* _Supplied material_:

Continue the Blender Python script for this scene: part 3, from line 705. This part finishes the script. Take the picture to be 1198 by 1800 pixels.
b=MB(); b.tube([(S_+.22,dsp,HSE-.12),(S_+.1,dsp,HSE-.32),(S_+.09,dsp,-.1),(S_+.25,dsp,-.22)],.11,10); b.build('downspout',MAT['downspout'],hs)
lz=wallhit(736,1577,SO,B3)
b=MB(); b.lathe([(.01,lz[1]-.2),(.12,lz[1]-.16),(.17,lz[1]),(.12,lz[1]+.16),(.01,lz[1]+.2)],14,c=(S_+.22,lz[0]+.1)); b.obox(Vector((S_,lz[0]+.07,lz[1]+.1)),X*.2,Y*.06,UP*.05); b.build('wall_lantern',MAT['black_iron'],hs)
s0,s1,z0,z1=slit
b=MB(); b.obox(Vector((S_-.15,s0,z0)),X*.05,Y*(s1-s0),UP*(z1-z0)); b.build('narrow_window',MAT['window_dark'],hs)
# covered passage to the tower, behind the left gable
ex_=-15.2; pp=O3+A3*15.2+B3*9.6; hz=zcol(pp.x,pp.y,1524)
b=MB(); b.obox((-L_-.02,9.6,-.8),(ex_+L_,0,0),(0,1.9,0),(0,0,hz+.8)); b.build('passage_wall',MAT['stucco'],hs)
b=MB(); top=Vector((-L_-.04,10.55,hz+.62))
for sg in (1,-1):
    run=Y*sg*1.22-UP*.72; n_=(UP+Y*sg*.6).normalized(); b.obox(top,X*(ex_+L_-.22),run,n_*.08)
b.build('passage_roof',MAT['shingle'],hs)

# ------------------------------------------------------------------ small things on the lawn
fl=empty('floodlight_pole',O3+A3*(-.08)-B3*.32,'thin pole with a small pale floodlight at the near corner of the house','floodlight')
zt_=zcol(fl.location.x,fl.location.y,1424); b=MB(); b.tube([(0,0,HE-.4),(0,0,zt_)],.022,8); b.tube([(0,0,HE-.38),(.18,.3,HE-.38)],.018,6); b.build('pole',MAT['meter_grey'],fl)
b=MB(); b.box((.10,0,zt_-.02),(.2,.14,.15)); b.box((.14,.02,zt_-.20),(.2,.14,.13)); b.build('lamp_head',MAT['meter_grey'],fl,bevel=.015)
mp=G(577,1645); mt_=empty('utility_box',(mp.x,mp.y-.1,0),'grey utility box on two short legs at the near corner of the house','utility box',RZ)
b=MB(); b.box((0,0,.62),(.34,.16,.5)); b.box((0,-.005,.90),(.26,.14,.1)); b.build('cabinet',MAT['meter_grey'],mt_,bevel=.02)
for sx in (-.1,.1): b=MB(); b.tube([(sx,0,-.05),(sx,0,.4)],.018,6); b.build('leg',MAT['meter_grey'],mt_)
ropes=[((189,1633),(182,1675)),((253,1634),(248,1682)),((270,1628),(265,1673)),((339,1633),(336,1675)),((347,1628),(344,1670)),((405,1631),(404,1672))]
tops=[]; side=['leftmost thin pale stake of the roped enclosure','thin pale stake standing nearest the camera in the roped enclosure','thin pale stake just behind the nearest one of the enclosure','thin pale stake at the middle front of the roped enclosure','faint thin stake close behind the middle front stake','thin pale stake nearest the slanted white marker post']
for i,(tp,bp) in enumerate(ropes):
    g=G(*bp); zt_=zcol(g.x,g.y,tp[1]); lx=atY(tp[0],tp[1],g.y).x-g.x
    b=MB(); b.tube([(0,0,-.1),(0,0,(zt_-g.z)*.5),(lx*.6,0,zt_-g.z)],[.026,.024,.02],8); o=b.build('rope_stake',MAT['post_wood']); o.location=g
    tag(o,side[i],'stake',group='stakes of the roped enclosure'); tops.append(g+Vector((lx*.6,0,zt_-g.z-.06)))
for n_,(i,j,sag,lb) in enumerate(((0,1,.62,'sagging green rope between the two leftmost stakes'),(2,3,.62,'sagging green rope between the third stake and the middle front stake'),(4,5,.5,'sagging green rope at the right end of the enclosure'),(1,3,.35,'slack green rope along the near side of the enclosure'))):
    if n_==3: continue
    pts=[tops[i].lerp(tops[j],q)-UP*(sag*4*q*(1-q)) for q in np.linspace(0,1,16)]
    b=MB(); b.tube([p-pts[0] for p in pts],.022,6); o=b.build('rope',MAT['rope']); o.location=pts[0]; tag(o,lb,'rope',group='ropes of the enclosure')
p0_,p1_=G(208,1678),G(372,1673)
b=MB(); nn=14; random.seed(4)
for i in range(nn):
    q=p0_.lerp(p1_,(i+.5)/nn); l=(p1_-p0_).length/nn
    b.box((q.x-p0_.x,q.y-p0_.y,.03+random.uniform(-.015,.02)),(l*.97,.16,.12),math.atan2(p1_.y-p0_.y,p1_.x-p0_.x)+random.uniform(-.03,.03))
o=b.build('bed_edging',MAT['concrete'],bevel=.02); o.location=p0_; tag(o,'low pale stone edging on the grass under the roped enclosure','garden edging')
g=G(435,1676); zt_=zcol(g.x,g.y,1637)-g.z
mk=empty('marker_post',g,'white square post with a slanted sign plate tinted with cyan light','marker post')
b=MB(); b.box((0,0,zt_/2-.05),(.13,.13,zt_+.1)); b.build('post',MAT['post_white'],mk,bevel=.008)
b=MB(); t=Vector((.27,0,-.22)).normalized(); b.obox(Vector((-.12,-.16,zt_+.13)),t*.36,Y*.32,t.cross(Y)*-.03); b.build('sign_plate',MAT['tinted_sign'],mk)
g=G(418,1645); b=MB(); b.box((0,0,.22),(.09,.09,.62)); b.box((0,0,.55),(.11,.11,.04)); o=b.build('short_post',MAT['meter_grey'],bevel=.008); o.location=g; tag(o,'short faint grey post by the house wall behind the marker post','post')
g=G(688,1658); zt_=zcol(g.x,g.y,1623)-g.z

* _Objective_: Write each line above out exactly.

* _Written response_:
Continue the Blender Python script for this scene: part 3, from line 705. This part finishes the script. Take the picture to be 1198 by 1800 pixels.
b=MB(); b.tube([(S_+.22,dsp,HSE-.12),(S_+.1,dsp,HSE-.32),(S_+.09,dsp,-.1),(S_+.25,dsp,-.22)],.11,10); b.build('downspout',MAT['downspout'],hs)
lz=wallhit(736,1577,SO,B3)
b=MB(); b.lathe([(.01,lz[1]-.2),(.12,lz[1]-.16),(.17,lz[1]),(.12,lz[1]+.16),(.01,lz[1]+.2)],14,c=(S_+.22,lz[0]+.1)); b.obox(Vector((S_,lz[0]+.07,lz[1]+.1)),X*.2,Y*.06,UP*.05); b.build('wall_lantern',MAT['black_iron'],hs)
s0,s1,z0,z1=slit
b=MB(); b.obox(Vector((S_-.15,s0,z0)),X*.05,Y*(s1-s0),UP*(z1-z0)); b.build('narrow_window',MAT['window_dark'],hs)
# covered passage to the tower, behind the left gable
ex_=-15.2; pp=O3+A3*15.2+B3*9.6; hz=zcol(pp.x,pp.y,1524)
b=MB(); b.obox((-L_-.02,9.6,-.8),(ex_+L_,0,0),(0,1.9,0),(0,0,hz+.8)); b.build('passage_wall',MAT['stucco'],hs)
b=MB(); top=Vector((-L_-.04,10.55,hz+.62))
for sg in (1,-1):
    run=Y*sg*1.22-UP*.72; n_=(UP+Y*sg*.6).normalized(); b.obox(top,X*(ex_+L_-.22),run,n_*.08)
b.build('passage_roof',MAT['shingle'],hs)

# ------------------------------------------------------------------ small things on the lawn
fl=empty('floodlight_pole',O3+A3*(-.08)-B3*.32,'thin pole with a small pale floodlight at the near corner of the house','floodlight')
zt_=zcol(fl.location.x,fl.location.y,1424); b=MB(); b.tube([(0,0,HE-.4),(0,0,zt_)],.022,8); b.tube([(0,0,HE-.38),(.18,.3,HE-.38)],.018,6); b.build('pole',MAT['meter_grey'],fl)
b=MB(); b.box((.10,0,zt_-.02),(.2,.14,.15)); b.box((.14,.02,zt_-.20),(.2,.14,.13)); b.build('lamp_head',MAT['meter_grey'],fl,bevel=.015)
mp=G(577,1645); mt_=empty('utility_box',(mp.x,mp.y-.1,0),'grey utility box on two short legs at the near corner of the house','utility box',RZ)
b=MB(); b.box((0,0,.62),(.34,.16,.5)); b.box((0,-.005,.90),(.26,.14,.1)); b.build('cabinet',MAT['meter_grey'],mt_,bevel=.02)
for sx in (-.1,.1): b=MB(); b.tube([(sx,0,-.05),(sx,0,.4)],.018,6); b.build('leg',MAT['meter_grey'],mt_)
ropes=[((189,1633),(182,1675)),((253,1634),(248,1682)),((270,1628),(265,1673)),((339,1633),(336,1675)),((347,1628),(344,1670)),((405,1631),(404,1672))]
tops=[]; side=['leftmost thin pale stake of the roped enclosure','thin pale stake standing nearest the camera in the roped enclosure','thin pale stake just behind the nearest one of the enclosure','thin pale stake at the middle front of the roped enclosure','faint thin stake close behind the middle front stake','thin pale stake nearest the slanted white marker post']
for i,(tp,bp) in enumerate(ropes):
    g=G(*bp); zt_=zcol(g.x,g.y,tp[1]); lx=atY(tp[0],tp[1],g.y).x-g.x
    b=MB(); b.tube([(0,0,-.1),(0,0,(zt_-g.z)*.5),(lx*.6,0,zt_-g.z)],[.026,.024,.02],8); o=b.build('rope_stake',MAT['post_wood']); o.location=g
    tag(o,side[i],'stake',group='stakes of the roped enclosure'); tops.append(g+Vector((lx*.6,0,zt_-g.z-.06)))
for n_,(i,j,sag,lb) in enumerate(((0,1,.62,'sagging green rope between the two leftmost stakes'),(2,3,.62,'sagging green rope between the third stake and the middle front stake'),(4,5,.5,'sagging green rope at the right end of the enclosure'),(1,3,.35,'slack green rope along the near side of the enclosure'))):
    if n_==3: continue
    pts=[tops[i].lerp(tops[j],q)-UP*(sag*4*q*(1-q)) for q in np.linspace(0,1,16)]
    b=MB(); b.tube([p-pts[0] for p in pts],.022,6); o=b.build('rope',MAT['rope']); o.location=pts[0]; tag(o,lb,'rope',group='ropes of the enclosure')
p0_,p1_=G(208,1678),G(372,1673)
b=MB(); nn=14; random.seed(4)
for i in range(nn):
    q=p0_.lerp(p1_,(i+.5)/nn); l=(p1_-p0_).length/nn
    b.box((q.x-p0_.x,q.y-p0_.y,.03+random.uniform(-.015,.02)),(l*.97,.16,.12),math.atan2(p1_.y-p0_.y,p1_.x-p0_.x)+random.uniform(-.03,.03))
o=b.build('bed_edging',MAT['concrete'],bevel=.02); o.location=p0_; tag(o,'low pale stone edging on the grass under the roped enclosure','garden edging')
g=G(435,1676); zt_=zcol(g.x,g.y,1637)-g.z
mk=empty('marker_post',g,'white square post with a slanted sign plate tinted with cyan light','marker post')
b=MB(); b.box((0,0,zt_/2-.05),(.13,.13,zt_+.1)); b.build('post',MAT['post_white'],mk,bevel=.008)
b=MB(); t=Vector((.27,0,-.22)).normalized(); b.obox(Vector((-.12,-.16,zt_+.13)),t*.36,Y*.32,t.cross(Y)*-.03); b.build('sign_plate',MAT['tinted_sign'],mk)
g=G(418,1645); b=MB(); b.box((0,0,.22),(.09,.09,.62)); b.box((0,0,.55),(.11,.11,.04)); o=b.build('short_post',MAT['meter_grey'],bevel=.008); o.location=g; tag(o,'short faint grey post by the house wall behind the marker post','post')
g=G(688,1658); zt_=zcol(g.x,g.y,1623)-g.z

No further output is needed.